Work instructions — What is wanted is an exact restatement of the lines from the one with "Keep writing the" through the one with "if r>0.8: platform(th,z0+h-.3,r,r+1.0,180,380)", both included, and of no other lines.

+++ Input material +++

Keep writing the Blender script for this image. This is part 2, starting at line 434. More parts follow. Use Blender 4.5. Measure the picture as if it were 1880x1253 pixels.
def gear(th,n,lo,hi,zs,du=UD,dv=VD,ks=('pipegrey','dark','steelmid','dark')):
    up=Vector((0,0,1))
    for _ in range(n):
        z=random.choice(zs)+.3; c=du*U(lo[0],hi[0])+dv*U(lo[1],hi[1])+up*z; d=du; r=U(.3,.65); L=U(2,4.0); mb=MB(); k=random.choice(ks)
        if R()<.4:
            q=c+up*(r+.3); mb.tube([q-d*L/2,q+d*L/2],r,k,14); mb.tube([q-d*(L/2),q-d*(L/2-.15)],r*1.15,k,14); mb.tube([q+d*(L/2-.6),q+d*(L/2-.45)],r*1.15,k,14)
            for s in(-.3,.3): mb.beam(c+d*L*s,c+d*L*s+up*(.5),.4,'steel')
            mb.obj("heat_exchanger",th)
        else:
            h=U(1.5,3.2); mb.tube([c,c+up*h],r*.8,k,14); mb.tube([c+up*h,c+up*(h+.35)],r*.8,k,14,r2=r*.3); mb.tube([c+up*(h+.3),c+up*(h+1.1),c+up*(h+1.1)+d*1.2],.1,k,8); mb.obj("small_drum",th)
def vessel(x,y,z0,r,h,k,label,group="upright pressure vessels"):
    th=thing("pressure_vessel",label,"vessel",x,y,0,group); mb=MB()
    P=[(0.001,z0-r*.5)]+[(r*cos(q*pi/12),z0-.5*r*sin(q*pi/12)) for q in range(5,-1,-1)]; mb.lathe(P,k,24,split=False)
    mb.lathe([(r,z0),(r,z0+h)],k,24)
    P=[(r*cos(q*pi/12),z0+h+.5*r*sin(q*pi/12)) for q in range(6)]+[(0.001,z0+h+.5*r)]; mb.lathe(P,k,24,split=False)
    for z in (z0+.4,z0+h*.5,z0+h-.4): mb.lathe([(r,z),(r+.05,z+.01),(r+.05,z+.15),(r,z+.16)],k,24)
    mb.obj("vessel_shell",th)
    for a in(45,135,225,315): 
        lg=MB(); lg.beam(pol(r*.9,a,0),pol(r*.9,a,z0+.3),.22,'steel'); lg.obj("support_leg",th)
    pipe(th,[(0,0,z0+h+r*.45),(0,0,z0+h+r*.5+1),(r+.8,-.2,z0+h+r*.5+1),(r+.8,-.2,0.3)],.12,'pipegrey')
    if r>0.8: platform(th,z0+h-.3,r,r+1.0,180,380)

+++
+++ Input material +++

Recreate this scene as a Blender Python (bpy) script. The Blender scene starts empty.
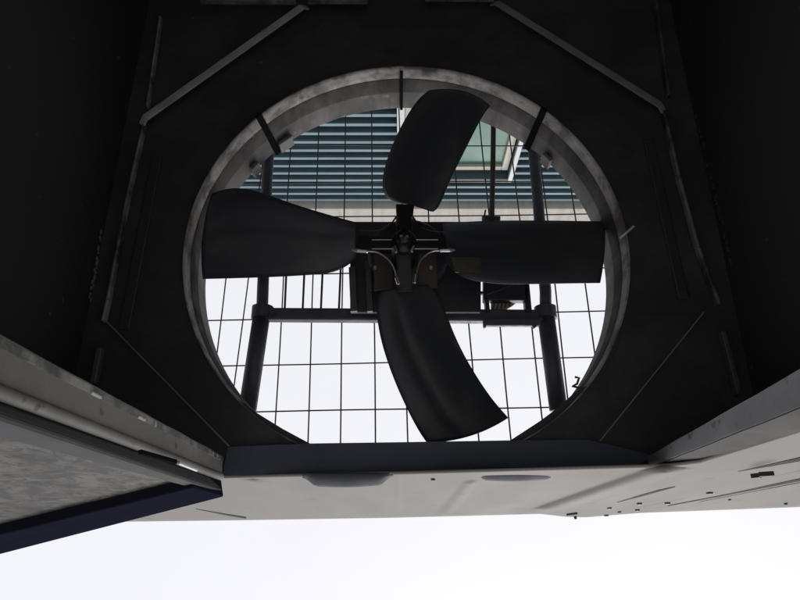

+++

Answer —
Keep writing the Blender script for this image. This is part 2, starting at line 434. More parts follow. Use Blender 4.5. Measure the picture as if it were 1880x1253 pixels.
def gear(th,n,lo,hi,zs,du=UD,dv=VD,ks=('pipegrey','dark','steelmid','dark')):
    up=Vector((0,0,1))
    for _ in range(n):
        z=random.choice(zs)+.3; c=du*U(lo[0],hi[0])+dv*U(lo[1],hi[1])+up*z; d=du; r=U(.3,.65); L=U(2,4.0); mb=MB(); k=random.choice(ks)
        if R()<.4:
            q=c+up*(r+.3); mb.tube([q-d*L/2,q+d*L/2],r,k,14); mb.tube([q-d*(L/2),q-d*(L/2-.15)],r*1.15,k,14); mb.tube([q+d*(L/2-.6),q+d*(L/2-.45)],r*1.15,k,14)
            for s in(-.3,.3): mb.beam(c+d*L*s,c+d*L*s+up*(.5),.4,'steel')
            mb.obj("heat_exchanger",th)
        else:
            h=U(1.5,3.2); mb.tube([c,c+up*h],r*.8,k,14); mb.tube([c+up*h,c+up*(h+.35)],r*.8,k,14,r2=r*.3); mb.tube([c+up*(h+.3),c+up*(h+1.1),c+up*(h+1.1)+d*1.2],.1,k,8); mb.obj("small_drum",th)
def vessel(x,y,z0,r,h,k,label,group="upright pressure vessels"):
    th=thing("pressure_vessel",label,"vessel",x,y,0,group); mb=MB()
    P=[(0.001,z0-r*.5)]+[(r*cos(q*pi/12),z0-.5*r*sin(q*pi/12)) for q in range(5,-1,-1)]; mb.lathe(P,k,24,split=False)
    mb.lathe([(r,z0),(r,z0+h)],k,24)
    P=[(r*cos(q*pi/12),z0+h+.5*r*sin(q*pi/12)) for q in range(6)]+[(0.001,z0+h+.5*r)]; mb.lathe(P,k,24,split=False)
    for z in (z0+.4,z0+h*.5,z0+h-.4): mb.lathe([(r,z),(r+.05,z+.01),(r+.05,z+.15),(r,z+.16)],k,24)
    mb.obj("vessel_shell",th)
    for a in(45,135,225,315): 
        lg=MB(); lg.beam(pol(r*.9,a,0),pol(r*.9,a,z0+.3),.22,'steel'); lg.obj("support_leg",th)
    pipe(th,[(0,0,z0+h+r*.45),(0,0,z0+h+r*.5+1),(r+.8,-.2,z0+h+r*.5+1),(r+.8,-.2,0.3)],.12,'pipegrey')
    if r>0.8: platform(th,z0+h-.3,r,r+1.0,180,380)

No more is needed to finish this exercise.